══ Data

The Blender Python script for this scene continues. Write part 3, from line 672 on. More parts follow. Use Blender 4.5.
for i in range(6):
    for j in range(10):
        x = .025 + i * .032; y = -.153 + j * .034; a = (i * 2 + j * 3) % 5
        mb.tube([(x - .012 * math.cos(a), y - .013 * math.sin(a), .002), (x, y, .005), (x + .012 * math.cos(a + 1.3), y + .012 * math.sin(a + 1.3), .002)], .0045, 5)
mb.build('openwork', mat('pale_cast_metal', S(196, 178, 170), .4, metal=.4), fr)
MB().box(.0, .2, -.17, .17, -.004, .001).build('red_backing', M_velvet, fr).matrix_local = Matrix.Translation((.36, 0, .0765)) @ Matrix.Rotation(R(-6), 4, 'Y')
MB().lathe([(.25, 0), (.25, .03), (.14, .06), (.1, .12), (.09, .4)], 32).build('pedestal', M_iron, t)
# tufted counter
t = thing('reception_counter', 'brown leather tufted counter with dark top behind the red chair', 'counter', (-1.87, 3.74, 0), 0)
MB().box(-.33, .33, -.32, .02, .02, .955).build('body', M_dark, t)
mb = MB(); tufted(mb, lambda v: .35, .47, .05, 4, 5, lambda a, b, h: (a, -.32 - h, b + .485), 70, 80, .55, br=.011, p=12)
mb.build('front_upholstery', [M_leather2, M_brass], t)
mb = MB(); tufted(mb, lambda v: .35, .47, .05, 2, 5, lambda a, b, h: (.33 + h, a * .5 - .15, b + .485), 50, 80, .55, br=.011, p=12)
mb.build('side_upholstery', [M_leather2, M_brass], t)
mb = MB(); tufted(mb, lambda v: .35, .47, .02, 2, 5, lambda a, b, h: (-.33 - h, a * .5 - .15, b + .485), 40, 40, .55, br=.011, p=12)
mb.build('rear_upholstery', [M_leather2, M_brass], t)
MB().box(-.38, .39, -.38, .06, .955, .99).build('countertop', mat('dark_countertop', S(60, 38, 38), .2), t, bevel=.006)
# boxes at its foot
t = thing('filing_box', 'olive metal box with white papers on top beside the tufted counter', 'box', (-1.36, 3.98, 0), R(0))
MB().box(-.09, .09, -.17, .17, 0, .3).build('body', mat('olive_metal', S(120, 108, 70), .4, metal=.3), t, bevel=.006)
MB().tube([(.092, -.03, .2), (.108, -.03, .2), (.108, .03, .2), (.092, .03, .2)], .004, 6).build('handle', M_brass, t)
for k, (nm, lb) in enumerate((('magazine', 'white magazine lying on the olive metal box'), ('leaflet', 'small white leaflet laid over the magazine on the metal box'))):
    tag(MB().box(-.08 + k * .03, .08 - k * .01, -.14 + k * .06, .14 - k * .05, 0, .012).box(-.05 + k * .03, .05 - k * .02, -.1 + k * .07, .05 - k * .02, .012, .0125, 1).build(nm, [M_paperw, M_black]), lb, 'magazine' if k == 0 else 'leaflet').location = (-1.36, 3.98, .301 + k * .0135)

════

• _Your instructions_: Nothing should be left out: repeat all of the data exactly.

• _Result for this exercise_:
The Blender Python script for this scene continues. Write part 3, from line 672 on. More parts follow. Use Blender 4.5.
for i in range(6):
    for j in range(10):
        x = .025 + i * .032; y = -.153 + j * .034; a = (i * 2 + j * 3) % 5
        mb.tube([(x - .012 * math.cos(a), y - .013 * math.sin(a), .002), (x, y, .005), (x + .012 * math.cos(a + 1.3), y + .012 * math.sin(a + 1.3), .002)], .0045, 5)
mb.build('openwork', mat('pale_cast_metal', S(196, 178, 170), .4, metal=.4), fr)
MB().box(.0, .2, -.17, .17, -.004, .001).build('red_backing', M_velvet, fr).matrix_local = Matrix.Translation((.36, 0, .0765)) @ Matrix.Rotation(R(-6), 4, 'Y')
MB().lathe([(.25, 0), (.25, .03), (.14, .06), (.1, .12), (.09, .4)], 32).build('pedestal', M_iron, t)
# tufted counter
t = thing('reception_counter', 'brown leather tufted counter with dark top behind the red chair', 'counter', (-1.87, 3.74, 0), 0)
MB().box(-.33, .33, -.32, .02, .02, .955).build('body', M_dark, t)
mb = MB(); tufted(mb, lambda v: .35, .47, .05, 4, 5, lambda a, b, h: (a, -.32 - h, b + .485), 70, 80, .55, br=.011, p=12)
mb.build('front_upholstery', [M_leather2, M_brass], t)
mb = MB(); tufted(mb, lambda v: .35, .47, .05, 2, 5, lambda a, b, h: (.33 + h, a * .5 - .15, b + .485), 50, 80, .55, br=.011, p=12)
mb.build('side_upholstery', [M_leather2, M_brass], t)
mb = MB(); tufted(mb, lambda v: .35, .47, .02, 2, 5, lambda a, b, h: (-.33 - h, a * .5 - .15, b + .485), 40, 40, .55, br=.011, p=12)
mb.build('rear_upholstery', [M_leather2, M_brass], t)
MB().box(-.38, .39, -.38, .06, .955, .99).build('countertop', mat('dark_countertop', S(60, 38, 38), .2), t, bevel=.006)
# boxes at its foot
t = thing('filing_box', 'olive metal box with white papers on top beside the tufted counter', 'box', (-1.36, 3.98, 0), R(0))
MB().box(-.09, .09, -.17, .17, 0, .3).build('body', mat('olive_metal', S(120, 108, 70), .4, metal=.3), t, bevel=.006)
MB().tube([(.092, -.03, .2), (.108, -.03, .2), (.108, .03, .2), (.092, .03, .2)], .004, 6).build('handle', M_brass, t)
for k, (nm, lb) in enumerate((('magazine', 'white magazine lying on the olive metal box'), ('leaflet', 'small white leaflet laid over the magazine on the metal box'))):
    tag(MB().box(-.08 + k * .03, .08 - k * .01, -.14 + k * .06, .14 - k * .05, 0, .012).box(-.05 + k * .03, .05 - k * .02, -.1 + k * .07, .05 - k * .02, .012, .0125, 1).build(nm, [M_paperw, M_black]), lb, 'magazine' if k == 0 else 'leaflet').location = (-1.36, 3.98, .301 + k * .0135)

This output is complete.